Nonlinear Hall effect in Weyl semimetals induced by chiral anomaly

TL;DR

This paper predicts a nonlinear Hall effect in Weyl semimetals with tilted Weyl cones caused by chiral anomaly, independent of Berry curvature dipole, expanding understanding of nonlinear transport phenomena.

Contribution

It introduces a new nonlinear Hall effect mechanism in Weyl semimetals driven by tilt and chiral anomaly, distinct from Berry curvature dipole effects.

Findings

Nonlinear Hall conductivity is linear in electric and magnetic fields.

Effect depends critically on Weyl cone tilting.

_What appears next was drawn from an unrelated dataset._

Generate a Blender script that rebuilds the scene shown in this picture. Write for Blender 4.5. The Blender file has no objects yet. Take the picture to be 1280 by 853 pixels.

Does not rely on Berry curvature dipole.

Abstract

We predict a nonlinear Hall effect in certain Weyl semimetals with broken inversion symmetry. When the energy dispersions about pairs of Weyl nodes are skewed -- the Weyl cones are "tilted" -- the concerted actions of the anomalous velocity and the chiral anomaly give rise to the nonlinear Hall effect. This Hall conductivity is linear in both electric and magnetic fields, and depends critically on the tilting of the Weyl cones. We also show that this effect does not rely on a finite Berry curvature dipole, in contrast to the intrinsic quantum nonlinear Hall effect that was recently observed in type-II Weyl semimetals.